I hated that one when it was taken, too. But I look at it now and, for a minute, feel a deep envy of that former self. She was so independent, so adventurous, so free.

So lonely, too, I remind myself. And it's true. But the good parts are true, too. And while I'm always impelled to make myself believe that life is getting better all the time, that I'm happier and wiser than I was - Doesn't everyone do that? I mean, how else do you go on? - today I feel like acknowledging that, yes, there are things about that vanished life, and that apparently vanished self, that I miss.

That's why, even though I have no immediate plans to use it, I will make sure to renew my passport before it expires. For what I want to hold on to from that past self is a sense of possibility. I mean, even then I didn't have the money or the time to travel endlessly; I couldn't really just pick up and go without spending precious vacation days and limited funds. But the point was, I felt as if I could. I felt free; if an adventure presented itself, I was ready to take it on. I had my passport.

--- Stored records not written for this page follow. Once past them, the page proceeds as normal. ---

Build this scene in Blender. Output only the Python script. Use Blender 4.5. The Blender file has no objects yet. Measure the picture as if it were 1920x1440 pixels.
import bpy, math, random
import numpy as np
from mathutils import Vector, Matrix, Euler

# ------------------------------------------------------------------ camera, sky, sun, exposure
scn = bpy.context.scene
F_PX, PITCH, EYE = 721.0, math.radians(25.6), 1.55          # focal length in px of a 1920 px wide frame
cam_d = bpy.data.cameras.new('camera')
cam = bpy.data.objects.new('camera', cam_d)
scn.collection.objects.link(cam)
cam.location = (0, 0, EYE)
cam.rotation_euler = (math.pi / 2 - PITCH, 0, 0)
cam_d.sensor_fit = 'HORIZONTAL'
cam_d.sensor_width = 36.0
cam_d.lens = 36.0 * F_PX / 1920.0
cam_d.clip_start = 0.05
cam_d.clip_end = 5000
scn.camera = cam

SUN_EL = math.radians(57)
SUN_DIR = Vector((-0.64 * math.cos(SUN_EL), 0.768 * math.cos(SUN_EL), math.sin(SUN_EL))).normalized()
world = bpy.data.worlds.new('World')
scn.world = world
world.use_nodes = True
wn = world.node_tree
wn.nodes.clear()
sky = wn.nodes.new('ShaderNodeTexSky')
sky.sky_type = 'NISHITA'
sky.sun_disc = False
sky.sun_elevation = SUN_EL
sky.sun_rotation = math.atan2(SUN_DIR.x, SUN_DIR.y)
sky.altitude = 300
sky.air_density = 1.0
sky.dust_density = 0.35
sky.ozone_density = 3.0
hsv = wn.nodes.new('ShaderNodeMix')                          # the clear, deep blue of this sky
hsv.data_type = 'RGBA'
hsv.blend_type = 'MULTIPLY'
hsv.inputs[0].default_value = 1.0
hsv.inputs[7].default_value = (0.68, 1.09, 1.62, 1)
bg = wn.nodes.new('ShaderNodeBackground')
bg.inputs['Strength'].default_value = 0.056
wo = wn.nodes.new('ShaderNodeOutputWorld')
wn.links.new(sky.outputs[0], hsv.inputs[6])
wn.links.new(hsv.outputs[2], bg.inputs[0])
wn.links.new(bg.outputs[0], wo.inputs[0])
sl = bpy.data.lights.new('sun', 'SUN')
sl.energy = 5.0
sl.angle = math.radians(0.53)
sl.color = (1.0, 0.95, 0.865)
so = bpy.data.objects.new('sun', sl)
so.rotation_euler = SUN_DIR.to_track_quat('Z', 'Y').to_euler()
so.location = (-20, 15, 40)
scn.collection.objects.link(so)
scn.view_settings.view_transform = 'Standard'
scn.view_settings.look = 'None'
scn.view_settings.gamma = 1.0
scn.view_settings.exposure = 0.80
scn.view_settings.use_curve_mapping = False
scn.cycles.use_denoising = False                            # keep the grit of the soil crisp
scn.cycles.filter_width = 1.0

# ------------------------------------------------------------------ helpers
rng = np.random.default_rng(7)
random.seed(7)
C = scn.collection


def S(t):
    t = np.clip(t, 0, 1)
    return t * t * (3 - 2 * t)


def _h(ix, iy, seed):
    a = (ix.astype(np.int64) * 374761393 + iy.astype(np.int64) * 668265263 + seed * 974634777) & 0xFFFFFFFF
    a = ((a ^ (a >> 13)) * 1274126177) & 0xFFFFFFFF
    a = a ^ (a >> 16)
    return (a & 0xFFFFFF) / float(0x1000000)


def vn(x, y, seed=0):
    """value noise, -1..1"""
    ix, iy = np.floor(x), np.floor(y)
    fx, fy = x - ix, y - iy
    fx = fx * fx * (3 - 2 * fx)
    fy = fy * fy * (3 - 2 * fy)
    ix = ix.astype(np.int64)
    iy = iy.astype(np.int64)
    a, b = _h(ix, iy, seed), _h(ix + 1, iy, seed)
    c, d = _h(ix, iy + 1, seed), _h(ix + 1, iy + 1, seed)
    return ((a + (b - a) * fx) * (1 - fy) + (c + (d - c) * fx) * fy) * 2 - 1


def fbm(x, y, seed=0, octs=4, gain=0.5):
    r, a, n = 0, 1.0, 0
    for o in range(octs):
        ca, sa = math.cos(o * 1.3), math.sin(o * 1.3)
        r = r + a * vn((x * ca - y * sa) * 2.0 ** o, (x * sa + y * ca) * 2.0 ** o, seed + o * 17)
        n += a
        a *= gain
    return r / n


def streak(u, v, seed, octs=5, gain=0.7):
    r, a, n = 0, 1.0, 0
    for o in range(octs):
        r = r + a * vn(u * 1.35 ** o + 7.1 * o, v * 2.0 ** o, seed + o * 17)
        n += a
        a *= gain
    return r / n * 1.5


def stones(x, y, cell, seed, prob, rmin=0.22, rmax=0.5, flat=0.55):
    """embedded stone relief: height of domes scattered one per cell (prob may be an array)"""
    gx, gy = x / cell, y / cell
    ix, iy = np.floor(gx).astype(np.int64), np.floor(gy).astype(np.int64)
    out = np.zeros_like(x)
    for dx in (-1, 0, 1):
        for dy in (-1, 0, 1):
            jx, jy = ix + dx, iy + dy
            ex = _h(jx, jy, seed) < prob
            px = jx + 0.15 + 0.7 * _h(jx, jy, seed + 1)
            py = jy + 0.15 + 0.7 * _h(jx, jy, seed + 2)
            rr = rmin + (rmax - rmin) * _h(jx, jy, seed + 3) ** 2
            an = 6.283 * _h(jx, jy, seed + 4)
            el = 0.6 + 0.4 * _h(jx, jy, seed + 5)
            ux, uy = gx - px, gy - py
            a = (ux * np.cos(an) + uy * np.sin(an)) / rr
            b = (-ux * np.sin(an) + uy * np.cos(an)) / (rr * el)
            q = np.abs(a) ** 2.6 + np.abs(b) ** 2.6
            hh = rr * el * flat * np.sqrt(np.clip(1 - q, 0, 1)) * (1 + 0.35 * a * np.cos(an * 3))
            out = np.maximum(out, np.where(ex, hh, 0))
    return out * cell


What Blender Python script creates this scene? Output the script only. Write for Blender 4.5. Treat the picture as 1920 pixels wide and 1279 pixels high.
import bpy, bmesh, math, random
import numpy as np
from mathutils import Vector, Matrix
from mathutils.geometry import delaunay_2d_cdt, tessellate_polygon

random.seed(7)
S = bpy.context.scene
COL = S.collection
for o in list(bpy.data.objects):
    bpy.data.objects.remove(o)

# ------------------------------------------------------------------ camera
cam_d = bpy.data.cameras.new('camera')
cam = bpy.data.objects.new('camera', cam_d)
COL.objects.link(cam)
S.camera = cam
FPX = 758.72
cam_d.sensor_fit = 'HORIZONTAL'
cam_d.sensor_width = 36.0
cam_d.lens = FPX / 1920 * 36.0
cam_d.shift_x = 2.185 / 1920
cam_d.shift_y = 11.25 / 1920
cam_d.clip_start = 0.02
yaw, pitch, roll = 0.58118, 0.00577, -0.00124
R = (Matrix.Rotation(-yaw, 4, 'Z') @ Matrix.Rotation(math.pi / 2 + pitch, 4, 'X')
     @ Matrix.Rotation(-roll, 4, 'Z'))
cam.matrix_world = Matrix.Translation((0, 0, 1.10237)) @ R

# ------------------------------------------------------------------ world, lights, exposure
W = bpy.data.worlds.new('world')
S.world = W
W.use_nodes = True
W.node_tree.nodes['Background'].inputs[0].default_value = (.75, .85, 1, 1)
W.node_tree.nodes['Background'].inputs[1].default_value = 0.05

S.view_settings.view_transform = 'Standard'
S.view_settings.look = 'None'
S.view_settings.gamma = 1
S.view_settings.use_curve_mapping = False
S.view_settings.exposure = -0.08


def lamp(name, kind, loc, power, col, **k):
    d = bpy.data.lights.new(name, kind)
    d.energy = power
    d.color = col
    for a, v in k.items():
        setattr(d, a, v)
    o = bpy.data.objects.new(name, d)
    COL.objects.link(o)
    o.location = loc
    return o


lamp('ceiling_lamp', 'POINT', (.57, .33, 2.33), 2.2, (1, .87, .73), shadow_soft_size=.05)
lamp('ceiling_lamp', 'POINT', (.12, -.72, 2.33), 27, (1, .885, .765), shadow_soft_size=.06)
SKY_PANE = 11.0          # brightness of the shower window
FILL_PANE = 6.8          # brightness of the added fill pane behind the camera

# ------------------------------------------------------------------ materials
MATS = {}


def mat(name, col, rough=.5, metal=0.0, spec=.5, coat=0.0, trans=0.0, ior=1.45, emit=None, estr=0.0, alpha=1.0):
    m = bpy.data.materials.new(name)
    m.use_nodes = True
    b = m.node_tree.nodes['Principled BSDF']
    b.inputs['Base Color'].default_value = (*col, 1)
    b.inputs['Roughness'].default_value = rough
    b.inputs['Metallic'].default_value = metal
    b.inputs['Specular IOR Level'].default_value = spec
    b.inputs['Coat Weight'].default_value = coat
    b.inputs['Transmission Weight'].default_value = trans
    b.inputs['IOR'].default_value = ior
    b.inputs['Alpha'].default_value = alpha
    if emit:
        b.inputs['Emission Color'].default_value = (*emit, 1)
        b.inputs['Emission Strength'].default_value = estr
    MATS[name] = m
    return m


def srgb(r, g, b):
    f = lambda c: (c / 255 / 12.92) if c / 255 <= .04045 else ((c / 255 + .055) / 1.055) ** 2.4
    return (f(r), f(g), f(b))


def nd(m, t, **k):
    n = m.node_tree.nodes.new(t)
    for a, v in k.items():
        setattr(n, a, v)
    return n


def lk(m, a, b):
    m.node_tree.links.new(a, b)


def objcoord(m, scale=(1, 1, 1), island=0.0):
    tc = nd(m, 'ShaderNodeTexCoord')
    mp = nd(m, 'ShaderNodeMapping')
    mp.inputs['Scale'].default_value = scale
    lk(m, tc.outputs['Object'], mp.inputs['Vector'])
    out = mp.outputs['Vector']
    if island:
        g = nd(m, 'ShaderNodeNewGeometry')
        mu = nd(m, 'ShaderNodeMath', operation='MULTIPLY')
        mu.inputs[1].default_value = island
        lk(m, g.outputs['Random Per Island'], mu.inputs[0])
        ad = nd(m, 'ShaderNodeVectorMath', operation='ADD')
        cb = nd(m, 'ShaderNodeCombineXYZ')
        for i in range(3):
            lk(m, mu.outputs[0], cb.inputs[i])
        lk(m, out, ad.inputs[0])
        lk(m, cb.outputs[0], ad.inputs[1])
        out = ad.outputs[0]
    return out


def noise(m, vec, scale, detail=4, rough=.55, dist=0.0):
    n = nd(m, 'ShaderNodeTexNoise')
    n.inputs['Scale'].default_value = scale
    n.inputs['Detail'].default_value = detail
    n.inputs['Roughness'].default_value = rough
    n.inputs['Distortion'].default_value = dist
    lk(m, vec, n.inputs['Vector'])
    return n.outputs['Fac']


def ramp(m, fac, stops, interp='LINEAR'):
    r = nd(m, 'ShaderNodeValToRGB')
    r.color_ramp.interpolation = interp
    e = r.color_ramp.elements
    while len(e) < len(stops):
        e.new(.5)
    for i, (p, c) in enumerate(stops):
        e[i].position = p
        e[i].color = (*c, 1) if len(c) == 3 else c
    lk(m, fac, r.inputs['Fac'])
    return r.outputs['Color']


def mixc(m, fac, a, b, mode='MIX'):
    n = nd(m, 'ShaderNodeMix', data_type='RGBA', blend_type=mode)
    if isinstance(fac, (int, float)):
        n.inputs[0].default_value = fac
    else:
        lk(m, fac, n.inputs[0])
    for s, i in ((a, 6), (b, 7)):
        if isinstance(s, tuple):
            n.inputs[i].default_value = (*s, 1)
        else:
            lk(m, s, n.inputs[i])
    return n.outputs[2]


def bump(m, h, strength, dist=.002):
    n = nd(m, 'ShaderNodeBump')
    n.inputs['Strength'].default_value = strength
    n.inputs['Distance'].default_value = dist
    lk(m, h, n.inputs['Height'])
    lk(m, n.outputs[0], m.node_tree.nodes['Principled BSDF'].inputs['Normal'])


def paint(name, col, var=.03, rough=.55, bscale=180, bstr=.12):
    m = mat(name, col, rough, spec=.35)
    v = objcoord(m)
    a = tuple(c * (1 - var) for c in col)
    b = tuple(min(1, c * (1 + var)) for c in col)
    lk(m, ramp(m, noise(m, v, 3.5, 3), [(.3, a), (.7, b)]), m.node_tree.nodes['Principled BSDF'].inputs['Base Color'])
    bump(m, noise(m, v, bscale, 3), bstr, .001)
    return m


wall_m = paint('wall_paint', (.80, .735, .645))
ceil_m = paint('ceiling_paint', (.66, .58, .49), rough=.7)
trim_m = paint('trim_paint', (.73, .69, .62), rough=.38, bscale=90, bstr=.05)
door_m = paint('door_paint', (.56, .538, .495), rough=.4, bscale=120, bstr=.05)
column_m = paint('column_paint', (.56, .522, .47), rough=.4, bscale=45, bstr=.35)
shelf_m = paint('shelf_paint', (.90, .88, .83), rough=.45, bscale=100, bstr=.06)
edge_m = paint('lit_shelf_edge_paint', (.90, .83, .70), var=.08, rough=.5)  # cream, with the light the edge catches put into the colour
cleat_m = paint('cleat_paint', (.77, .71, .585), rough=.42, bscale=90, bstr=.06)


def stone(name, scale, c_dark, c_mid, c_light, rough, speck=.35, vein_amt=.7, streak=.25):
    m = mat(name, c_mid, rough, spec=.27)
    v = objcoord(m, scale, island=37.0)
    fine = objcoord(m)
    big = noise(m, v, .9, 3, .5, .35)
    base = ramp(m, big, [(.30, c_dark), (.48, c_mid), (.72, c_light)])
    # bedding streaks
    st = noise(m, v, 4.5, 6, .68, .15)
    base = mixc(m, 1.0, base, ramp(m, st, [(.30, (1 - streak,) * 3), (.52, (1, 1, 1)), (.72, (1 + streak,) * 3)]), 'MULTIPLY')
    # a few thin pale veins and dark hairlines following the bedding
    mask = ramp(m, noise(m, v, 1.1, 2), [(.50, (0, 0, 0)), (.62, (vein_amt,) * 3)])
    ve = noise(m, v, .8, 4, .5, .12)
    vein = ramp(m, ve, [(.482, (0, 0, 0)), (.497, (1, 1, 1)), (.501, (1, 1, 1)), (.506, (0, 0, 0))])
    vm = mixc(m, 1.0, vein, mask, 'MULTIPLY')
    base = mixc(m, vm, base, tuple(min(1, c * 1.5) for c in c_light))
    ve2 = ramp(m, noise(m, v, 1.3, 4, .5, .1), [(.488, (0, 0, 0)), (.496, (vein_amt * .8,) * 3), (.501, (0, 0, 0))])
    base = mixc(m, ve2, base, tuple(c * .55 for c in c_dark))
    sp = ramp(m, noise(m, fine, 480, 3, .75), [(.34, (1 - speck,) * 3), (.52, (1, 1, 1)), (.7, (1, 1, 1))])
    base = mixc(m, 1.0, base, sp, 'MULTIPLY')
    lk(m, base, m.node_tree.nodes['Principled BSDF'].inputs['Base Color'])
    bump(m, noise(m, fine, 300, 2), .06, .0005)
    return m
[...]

In a way, it's that attitude that got me where I am now. The last stamp in this passport is from a trip to Ireland, and looking at it makes me smile in a different way from the others. The morning I got that stamp at Shannon, my head was filled with thoughts about the conversation I'd had two nights before - an all-night exploration of dreams and ideas with someone I hadn't known long but wanted to know better. The day after I got the return stamp at Logan, I called him up to continue the conversation, and we haven't stopped talking since. But that was the end of my free-spirited traveling days; our son is almost 3.

Come to think of it, neither one of them has ever been to Africa. I guess they'll be needing passports, too.